The first part of the book unfolds through the eyes of the young protagonist, Christopher Banks, who spends the first decade of his life in the 1910s in a wealthy British household in Shanghai’s International Settlement. He befriends a Japanese boy, Akira, who lives next door and they spend their spare time tormenting their amahs and playing detective. Christopher’s mother, it turns out, is violently opposed to her husband’s position with a British trading firm that is importing opium into China. The overwrought father eventually runs off with a mistress to Hong Kong and then Malaya. The authorities, however, suspect he has been kidnapped. The mother soon disappears a few weeks later—again kidnapping is suspected. Young Christopher returns to England to live as an orphan with an aunt and finishes university at Cambridge.

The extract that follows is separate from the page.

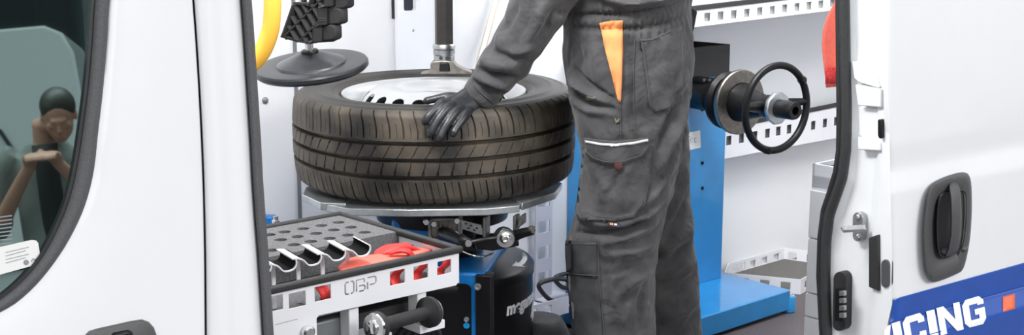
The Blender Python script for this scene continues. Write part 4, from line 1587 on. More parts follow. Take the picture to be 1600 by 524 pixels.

After his studies Banks moves to London and becomes a well-respected detective. In the back of his mind lies a determination to return to Shanghai and solve the mystery of his missing parents. Meanwhile, he meets and is charmed by the social-climbing Sally Hemmings. Sally eventually marries another man, but when she tells Banks she is traveling to Shanghai, she urges him to return to Shanghai to try and find out what happened to his parents.

Banks arrives in Shanghai in the fall of 1937, just after Black Saturday. The city is in the violent throes of the first great battle of the Sino-Japanese War. Banks feels he has pulled the loose ends together and discovered the fate of his parents. He spends time with Sally Hemmings, who is unhappy in marriage to her older husband, and they decide to elope. The novel becomes strange at this point, and we learn that Banks is convinced his parents are still being held hostage in a house, twenty years after they disappeared. He encounters Akira again (though it is not clear if the Japanese soldier is in fact Akira), and with his help Banks closes down on the suspected kidnappers’ nest. Then we find the horrible truth about the fate of Banks’ parents. His memories and his hopes have clouded the judgement he has become so renowned for.

The strange and terrible denouement of the novel does nothing to diminish Ishiguro’s beautiful prose in this work. It is a book that leads the reader down a path leading to closed doors and blind alleys. You find yourself needing to turn the pages to see what happens next. Now that I have finally read Ishiguro, I plan on reading more of his work.